| DATASET CONTENT |
************
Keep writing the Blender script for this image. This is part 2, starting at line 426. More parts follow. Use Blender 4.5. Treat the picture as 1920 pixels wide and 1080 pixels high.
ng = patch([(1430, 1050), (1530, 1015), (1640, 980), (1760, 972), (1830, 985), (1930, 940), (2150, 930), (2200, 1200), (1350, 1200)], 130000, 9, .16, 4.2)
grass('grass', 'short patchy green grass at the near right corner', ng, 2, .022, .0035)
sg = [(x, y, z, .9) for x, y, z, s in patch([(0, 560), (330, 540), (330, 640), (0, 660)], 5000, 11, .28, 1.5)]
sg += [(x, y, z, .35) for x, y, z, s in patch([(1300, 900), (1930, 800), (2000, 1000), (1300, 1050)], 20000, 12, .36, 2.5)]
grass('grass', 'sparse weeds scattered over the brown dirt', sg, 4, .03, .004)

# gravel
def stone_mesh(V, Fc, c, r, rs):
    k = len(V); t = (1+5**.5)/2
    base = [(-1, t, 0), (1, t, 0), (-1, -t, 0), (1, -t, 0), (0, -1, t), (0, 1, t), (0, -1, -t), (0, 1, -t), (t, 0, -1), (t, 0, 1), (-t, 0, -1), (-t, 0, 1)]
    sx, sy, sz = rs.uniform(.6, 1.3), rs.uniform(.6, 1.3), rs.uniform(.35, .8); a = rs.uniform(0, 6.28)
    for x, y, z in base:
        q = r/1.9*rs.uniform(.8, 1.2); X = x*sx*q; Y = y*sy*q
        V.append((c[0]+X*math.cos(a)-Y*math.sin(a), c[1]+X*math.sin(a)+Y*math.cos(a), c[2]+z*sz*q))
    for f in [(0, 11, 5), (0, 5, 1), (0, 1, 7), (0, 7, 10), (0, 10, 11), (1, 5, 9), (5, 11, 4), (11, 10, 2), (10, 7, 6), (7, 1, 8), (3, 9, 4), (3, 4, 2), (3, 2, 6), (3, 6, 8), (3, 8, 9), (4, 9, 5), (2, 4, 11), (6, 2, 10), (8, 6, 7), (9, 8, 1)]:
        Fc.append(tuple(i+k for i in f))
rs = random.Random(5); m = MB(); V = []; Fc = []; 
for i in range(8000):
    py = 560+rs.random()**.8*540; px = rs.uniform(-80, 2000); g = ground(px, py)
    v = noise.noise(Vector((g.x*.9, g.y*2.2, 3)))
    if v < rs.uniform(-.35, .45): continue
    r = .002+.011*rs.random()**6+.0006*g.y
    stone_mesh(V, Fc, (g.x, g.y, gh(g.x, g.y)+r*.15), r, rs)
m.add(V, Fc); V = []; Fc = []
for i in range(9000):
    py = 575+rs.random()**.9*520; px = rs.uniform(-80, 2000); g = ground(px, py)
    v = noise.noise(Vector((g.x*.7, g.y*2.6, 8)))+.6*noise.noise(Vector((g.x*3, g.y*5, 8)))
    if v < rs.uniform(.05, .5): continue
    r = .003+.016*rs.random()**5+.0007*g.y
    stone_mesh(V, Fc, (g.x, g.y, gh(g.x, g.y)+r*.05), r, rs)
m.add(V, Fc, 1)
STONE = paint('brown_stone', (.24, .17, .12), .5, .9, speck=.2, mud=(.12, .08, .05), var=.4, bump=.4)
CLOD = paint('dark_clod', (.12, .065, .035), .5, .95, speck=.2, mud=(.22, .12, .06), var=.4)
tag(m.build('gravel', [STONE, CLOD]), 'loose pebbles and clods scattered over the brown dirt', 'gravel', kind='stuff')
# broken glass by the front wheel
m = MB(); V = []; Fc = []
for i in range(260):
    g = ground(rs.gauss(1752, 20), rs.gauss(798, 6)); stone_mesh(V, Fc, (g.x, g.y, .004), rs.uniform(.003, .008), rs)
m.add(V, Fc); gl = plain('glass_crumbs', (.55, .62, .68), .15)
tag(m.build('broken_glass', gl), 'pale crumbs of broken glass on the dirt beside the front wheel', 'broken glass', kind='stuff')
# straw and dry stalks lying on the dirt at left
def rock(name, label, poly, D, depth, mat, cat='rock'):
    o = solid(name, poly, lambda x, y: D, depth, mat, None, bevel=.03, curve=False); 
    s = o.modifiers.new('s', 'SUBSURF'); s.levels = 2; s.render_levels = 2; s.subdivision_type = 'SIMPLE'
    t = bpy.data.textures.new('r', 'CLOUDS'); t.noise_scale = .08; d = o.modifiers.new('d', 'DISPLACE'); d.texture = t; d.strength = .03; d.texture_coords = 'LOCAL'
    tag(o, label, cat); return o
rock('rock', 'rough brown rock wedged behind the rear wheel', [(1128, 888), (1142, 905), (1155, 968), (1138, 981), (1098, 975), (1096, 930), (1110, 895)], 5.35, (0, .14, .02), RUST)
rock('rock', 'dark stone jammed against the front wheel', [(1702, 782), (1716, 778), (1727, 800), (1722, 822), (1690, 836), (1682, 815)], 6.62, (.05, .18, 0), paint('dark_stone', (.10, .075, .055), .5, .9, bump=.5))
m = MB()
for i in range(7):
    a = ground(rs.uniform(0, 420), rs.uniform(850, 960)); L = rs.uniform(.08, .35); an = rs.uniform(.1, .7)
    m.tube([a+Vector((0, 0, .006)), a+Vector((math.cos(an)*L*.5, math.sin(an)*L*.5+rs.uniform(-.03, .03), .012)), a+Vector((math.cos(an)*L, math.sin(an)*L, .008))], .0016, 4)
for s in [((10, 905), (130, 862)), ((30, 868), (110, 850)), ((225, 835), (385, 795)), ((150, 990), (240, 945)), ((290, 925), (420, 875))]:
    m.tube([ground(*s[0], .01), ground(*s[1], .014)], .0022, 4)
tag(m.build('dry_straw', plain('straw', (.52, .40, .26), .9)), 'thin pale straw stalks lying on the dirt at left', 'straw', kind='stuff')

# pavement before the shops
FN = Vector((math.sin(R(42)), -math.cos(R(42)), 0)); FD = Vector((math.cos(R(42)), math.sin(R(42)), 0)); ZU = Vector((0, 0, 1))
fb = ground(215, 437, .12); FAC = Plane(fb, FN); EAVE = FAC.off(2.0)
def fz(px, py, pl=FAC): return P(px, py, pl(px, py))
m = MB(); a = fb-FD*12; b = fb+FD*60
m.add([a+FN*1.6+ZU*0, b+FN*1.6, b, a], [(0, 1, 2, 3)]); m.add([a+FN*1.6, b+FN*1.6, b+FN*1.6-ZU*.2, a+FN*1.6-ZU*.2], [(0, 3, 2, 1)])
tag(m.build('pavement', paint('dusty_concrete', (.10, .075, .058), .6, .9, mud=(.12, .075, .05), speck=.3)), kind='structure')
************
| EXERCISE DESCRIPTION |
Quote the material exactly, leaving nothing out.

| RESULT OF THE TASK |
Keep writing the Blender script for this image. This is part 2, starting at line 426. More parts follow. Use Blender 4.5. Treat the picture as 1920 pixels wide and 1080 pixels high.
ng = patch([(1430, 1050), (1530, 1015), (1640, 980), (1760, 972), (1830, 985), (1930, 940), (2150, 930), (2200, 1200), (1350, 1200)], 130000, 9, .16, 4.2)
grass('grass', 'short patchy green grass at the near right corner', ng, 2, .022, .0035)
sg = [(x, y, z, .9) for x, y, z, s in patch([(0, 560), (330, 540), (330, 640), (0, 660)], 5000, 11, .28, 1.5)]
sg += [(x, y, z, .35) for x, y, z, s in patch([(1300, 900), (1930, 800), (2000, 1000), (1300, 1050)], 20000, 12, .36, 2.5)]
grass('grass', 'sparse weeds scattered over the brown dirt', sg, 4, .03, .004)

# gravel
def stone_mesh(V, Fc, c, r, rs):
    k = len(V); t = (1+5**.5)/2
    base = [(-1, t, 0), (1, t, 0), (-1, -t, 0), (1, -t, 0), (0, -1, t), (0, 1, t), (0, -1, -t), (0, 1, -t), (t, 0, -1), (t, 0, 1), (-t, 0, -1), (-t, 0, 1)]
    sx, sy, sz = rs.uniform(.6, 1.3), rs.uniform(.6, 1.3), rs.uniform(.35, .8); a = rs.uniform(0, 6.28)
    for x, y, z in base:
        q = r/1.9*rs.uniform(.8, 1.2); X = x*sx*q; Y = y*sy*q
        V.append((c[0]+X*math.cos(a)-Y*math.sin(a), c[1]+X*math.sin(a)+Y*math.cos(a), c[2]+z*sz*q))
    for f in [(0, 11, 5), (0, 5, 1), (0, 1, 7), (0, 7, 10), (0, 10, 11), (1, 5, 9), (5, 11, 4), (11, 10, 2), (10, 7, 6), (7, 1, 8), (3, 9, 4), (3, 4, 2), (3, 2, 6), (3, 6, 8), (3, 8, 9), (4, 9, 5), (2, 4, 11), (6, 2, 10), (8, 6, 7), (9, 8, 1)]:
        Fc.append(tuple(i+k for i in f))
rs = random.Random(5); m = MB(); V = []; Fc = []; 
for i in range(8000):
    py = 560+rs.random()**.8*540; px = rs.uniform(-80, 2000); g = ground(px, py)
    v = noise.noise(Vector((g.x*.9, g.y*2.2, 3)))
    if v < rs.uniform(-.35, .45): continue
    r = .002+.011*rs.random()**6+.0006*g.y
    stone_mesh(V, Fc, (g.x, g.y, gh(g.x, g.y)+r*.15), r, rs)
m.add(V, Fc); V = []; Fc = []
for i in range(9000):
    py = 575+rs.random()**.9*520; px = rs.uniform(-80, 2000); g = ground(px, py)
    v = noise.noise(Vector((g.x*.7, g.y*2.6, 8)))+.6*noise.noise(Vector((g.x*3, g.y*5, 8)))
    if v < rs.uniform(.05, .5): continue
    r = .003+.016*rs.random()**5+.0007*g.y
    stone_mesh(V, Fc, (g.x, g.y, gh(g.x, g.y)+r*.05), r, rs)
m.add(V, Fc, 1)
STONE = paint('brown_stone', (.24, .17, .12), .5, .9, speck=.2, mud=(.12, .08, .05), var=.4, bump=.4)
CLOD = paint('dark_clod', (.12, .065, .035), .5, .95, speck=.2, mud=(.22, .12, .06), var=.4)
tag(m.build('gravel', [STONE, CLOD]), 'loose pebbles and clods scattered over the brown dirt', 'gravel', kind='stuff')
# broken glass by the front wheel
m = MB(); V = []; Fc = []
for i in range(260):
    g = ground(rs.gauss(1752, 20), rs.gauss(798, 6)); stone_mesh(V, Fc, (g.x, g.y, .004), rs.uniform(.003, .008), rs)
m.add(V, Fc); gl = plain('glass_crumbs', (.55, .62, .68), .15)
tag(m.build('broken_glass', gl), 'pale crumbs of broken glass on the dirt beside the front wheel', 'broken glass', kind='stuff')
# straw and dry stalks lying on the dirt at left
def rock(name, label, poly, D, depth, mat, cat='rock'):
    o = solid(name, poly, lambda x, y: D, depth, mat, None, bevel=.03, curve=False); 
    s = o.modifiers.new('s', 'SUBSURF'); s.levels = 2; s.render_levels = 2; s.subdivision_type = 'SIMPLE'
    t = bpy.data.textures.new('r', 'CLOUDS'); t.noise_scale = .08; d = o.modifiers.new('d', 'DISPLACE'); d.texture = t; d.strength = .03; d.texture_coords = 'LOCAL'
    tag(o, label, cat); return o
rock('rock', 'rough brown rock wedged behind the rear wheel', [(1128, 888), (1142, 905), (1155, 968), (1138, 981), (1098, 975), (1096, 930), (1110, 895)], 5.35, (0, .14, .02), RUST)
rock('rock', 'dark stone jammed against the front wheel', [(1702, 782), (1716, 778), (1727, 800), (1722, 822), (1690, 836), (1682, 815)], 6.62, (.05, .18, 0), paint('dark_stone', (.10, .075, .055), .5, .9, bump=.5))
m = MB()
for i in range(7):
    a = ground(rs.uniform(0, 420), rs.uniform(850, 960)); L = rs.uniform(.08, .35); an = rs.uniform(.1, .7)
    m.tube([a+Vector((0, 0, .006)), a+Vector((math.cos(an)*L*.5, math.sin(an)*L*.5+rs.uniform(-.03, .03), .012)), a+Vector((math.cos(an)*L, math.sin(an)*L, .008))], .0016, 4)
for s in [((10, 905), (130, 862)), ((30, 868), (110, 850)), ((225, 835), (385, 795)), ((150, 990), (240, 945)), ((290, 925), (420, 875))]:
    m.tube([ground(*s[0], .01), ground(*s[1], .014)], .0022, 4)
tag(m.build('dry_straw', plain('straw', (.52, .40, .26), .9)), 'thin pale straw stalks lying on the dirt at left', 'straw', kind='stuff')

# pavement before the shops
FN = Vector((math.sin(R(42)), -math.cos(R(42)), 0)); FD = Vector((math.cos(R(42)), math.sin(R(42)), 0)); ZU = Vector((0, 0, 1))
fb = ground(215, 437, .12); FAC = Plane(fb, FN); EAVE = FAC.off(2.0)
def fz(px, py, pl=FAC): return P(px, py, pl(px, py))
m = MB(); a = fb-FD*12; b = fb+FD*60
m.add([a+FN*1.6+ZU*0, b+FN*1.6, b, a], [(0, 1, 2, 3)]); m.add([a+FN*1.6, b+FN*1.6, b+FN*1.6-ZU*.2, a+FN*1.6-ZU*.2], [(0, 3, 2, 1)])
tag(m.build('pavement', paint('dusty_concrete', (.10, .075, .058), .6, .9, mud=(.12, .075, .05), speck=.3)), kind='structure')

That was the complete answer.